Information provided:

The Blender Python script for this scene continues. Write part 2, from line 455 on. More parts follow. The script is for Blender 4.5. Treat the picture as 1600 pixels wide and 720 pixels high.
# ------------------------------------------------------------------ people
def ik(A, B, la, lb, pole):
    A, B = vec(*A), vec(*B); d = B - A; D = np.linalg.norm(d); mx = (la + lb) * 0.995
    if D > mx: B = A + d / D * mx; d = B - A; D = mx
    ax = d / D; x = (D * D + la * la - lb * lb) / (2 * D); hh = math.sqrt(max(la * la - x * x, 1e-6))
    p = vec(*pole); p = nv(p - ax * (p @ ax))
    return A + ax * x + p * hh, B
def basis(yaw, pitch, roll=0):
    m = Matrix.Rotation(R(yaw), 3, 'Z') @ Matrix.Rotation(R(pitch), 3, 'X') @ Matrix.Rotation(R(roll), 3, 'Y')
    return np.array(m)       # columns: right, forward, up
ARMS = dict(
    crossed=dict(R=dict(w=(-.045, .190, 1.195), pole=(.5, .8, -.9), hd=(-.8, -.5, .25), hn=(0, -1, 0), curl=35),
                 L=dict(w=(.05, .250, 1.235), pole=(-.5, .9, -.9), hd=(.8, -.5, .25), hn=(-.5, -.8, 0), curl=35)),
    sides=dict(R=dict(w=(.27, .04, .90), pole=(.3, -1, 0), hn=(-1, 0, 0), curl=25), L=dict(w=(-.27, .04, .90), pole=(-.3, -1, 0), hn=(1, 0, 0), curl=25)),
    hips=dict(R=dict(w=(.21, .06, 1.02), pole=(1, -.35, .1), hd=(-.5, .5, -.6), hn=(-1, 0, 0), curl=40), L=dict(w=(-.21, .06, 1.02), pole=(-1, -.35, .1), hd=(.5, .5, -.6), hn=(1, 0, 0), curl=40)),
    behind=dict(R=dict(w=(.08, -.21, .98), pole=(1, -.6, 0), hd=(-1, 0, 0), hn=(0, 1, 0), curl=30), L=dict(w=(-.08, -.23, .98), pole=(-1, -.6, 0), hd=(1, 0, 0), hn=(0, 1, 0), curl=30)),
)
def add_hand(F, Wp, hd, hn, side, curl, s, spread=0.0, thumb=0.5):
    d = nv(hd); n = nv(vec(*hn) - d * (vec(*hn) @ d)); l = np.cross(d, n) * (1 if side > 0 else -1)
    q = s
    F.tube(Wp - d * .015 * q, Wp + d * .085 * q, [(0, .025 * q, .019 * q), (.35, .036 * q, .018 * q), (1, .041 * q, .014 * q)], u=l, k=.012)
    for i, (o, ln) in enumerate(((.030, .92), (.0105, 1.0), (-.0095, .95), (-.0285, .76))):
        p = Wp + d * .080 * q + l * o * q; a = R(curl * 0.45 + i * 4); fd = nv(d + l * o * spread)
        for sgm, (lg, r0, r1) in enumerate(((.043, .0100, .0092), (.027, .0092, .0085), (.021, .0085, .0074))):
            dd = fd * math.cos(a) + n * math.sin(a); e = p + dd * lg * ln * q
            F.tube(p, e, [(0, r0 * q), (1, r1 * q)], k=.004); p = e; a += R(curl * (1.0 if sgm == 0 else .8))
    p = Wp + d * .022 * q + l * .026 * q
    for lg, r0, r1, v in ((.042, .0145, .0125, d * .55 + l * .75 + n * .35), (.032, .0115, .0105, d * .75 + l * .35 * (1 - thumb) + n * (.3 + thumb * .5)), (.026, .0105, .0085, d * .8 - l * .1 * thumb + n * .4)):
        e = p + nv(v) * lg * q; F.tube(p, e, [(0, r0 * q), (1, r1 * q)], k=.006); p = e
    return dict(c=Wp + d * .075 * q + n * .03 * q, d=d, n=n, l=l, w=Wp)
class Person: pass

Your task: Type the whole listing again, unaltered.

Problem solution:
The Blender Python script for this scene continues. Write part 2, from line 455 on. More parts follow. The script is for Blender 4.5. Treat the picture as 1600 pixels wide and 720 pixels high.
# ------------------------------------------------------------------ people
def ik(A, B, la, lb, pole):
    A, B = vec(*A), vec(*B); d = B - A; D = np.linalg.norm(d); mx = (la + lb) * 0.995
    if D > mx: B = A + d / D * mx; d = B - A; D = mx
    ax = d / D; x = (D * D + la * la - lb * lb) / (2 * D); hh = math.sqrt(max(la * la - x * x, 1e-6))
    p = vec(*pole); p = nv(p - ax * (p @ ax))
    return A + ax * x + p * hh, B
def basis(yaw, pitch, roll=0):
    m = Matrix.Rotation(R(yaw), 3, 'Z') @ Matrix.Rotation(R(pitch), 3, 'X') @ Matrix.Rotation(R(roll), 3, 'Y')
    return np.array(m)       # columns: right, forward, up
ARMS = dict(
    crossed=dict(R=dict(w=(-.045, .190, 1.195), pole=(.5, .8, -.9), hd=(-.8, -.5, .25), hn=(0, -1, 0), curl=35),
                 L=dict(w=(.05, .250, 1.235), pole=(-.5, .9, -.9), hd=(.8, -.5, .25), hn=(-.5, -.8, 0), curl=35)),
    sides=dict(R=dict(w=(.27, .04, .90), pole=(.3, -1, 0), hn=(-1, 0, 0), curl=25), L=dict(w=(-.27, .04, .90), pole=(-.3, -1, 0), hn=(1, 0, 0), curl=25)),
    hips=dict(R=dict(w=(.21, .06, 1.02), pole=(1, -.35, .1), hd=(-.5, .5, -.6), hn=(-1, 0, 0), curl=40), L=dict(w=(-.21, .06, 1.02), pole=(-1, -.35, .1), hd=(.5, .5, -.6), hn=(1, 0, 0), curl=40)),
    behind=dict(R=dict(w=(.08, -.21, .98), pole=(1, -.6, 0), hd=(-1, 0, 0), hn=(0, 1, 0), curl=30), L=dict(w=(-.08, -.23, .98), pole=(-1, -.6, 0), hd=(1, 0, 0), hn=(0, 1, 0), curl=30)),
)
def add_hand(F, Wp, hd, hn, side, curl, s, spread=0.0, thumb=0.5):
    d = nv(hd); n = nv(vec(*hn) - d * (vec(*hn) @ d)); l = np.cross(d, n) * (1 if side > 0 else -1)
    q = s
    F.tube(Wp - d * .015 * q, Wp + d * .085 * q, [(0, .025 * q, .019 * q), (.35, .036 * q, .018 * q), (1, .041 * q, .014 * q)], u=l, k=.012)
    for i, (o, ln) in enumerate(((.030, .92), (.0105, 1.0), (-.0095, .95), (-.0285, .76))):
        p = Wp + d * .080 * q + l * o * q; a = R(curl * 0.45 + i * 4); fd = nv(d + l * o * spread)
        for sgm, (lg, r0, r1) in enumerate(((.043, .0100, .0092), (.027, .0092, .0085), (.021, .0085, .0074))):
            dd = fd * math.cos(a) + n * math.sin(a); e = p + dd * lg * ln * q
            F.tube(p, e, [(0, r0 * q), (1, r1 * q)], k=.004); p = e; a += R(curl * (1.0 if sgm == 0 else .8))
    p = Wp + d * .022 * q + l * .026 * q
    for lg, r0, r1, v in ((.042, .0145, .0125, d * .55 + l * .75 + n * .35), (.032, .0115, .0105, d * .75 + l * .35 * (1 - thumb) + n * (.3 + thumb * .5)), (.026, .0105, .0085, d * .8 - l * .1 * thumb + n * .4)):
        e = p + nv(v) * lg * q; F.tube(p, e, [(0, r0 * q), (1, r1 * q)], k=.006); p = e
    return dict(c=Wp + d * .075 * q + n * .03 * q, d=d, n=n, l=l, w=Wp)
class Person: pass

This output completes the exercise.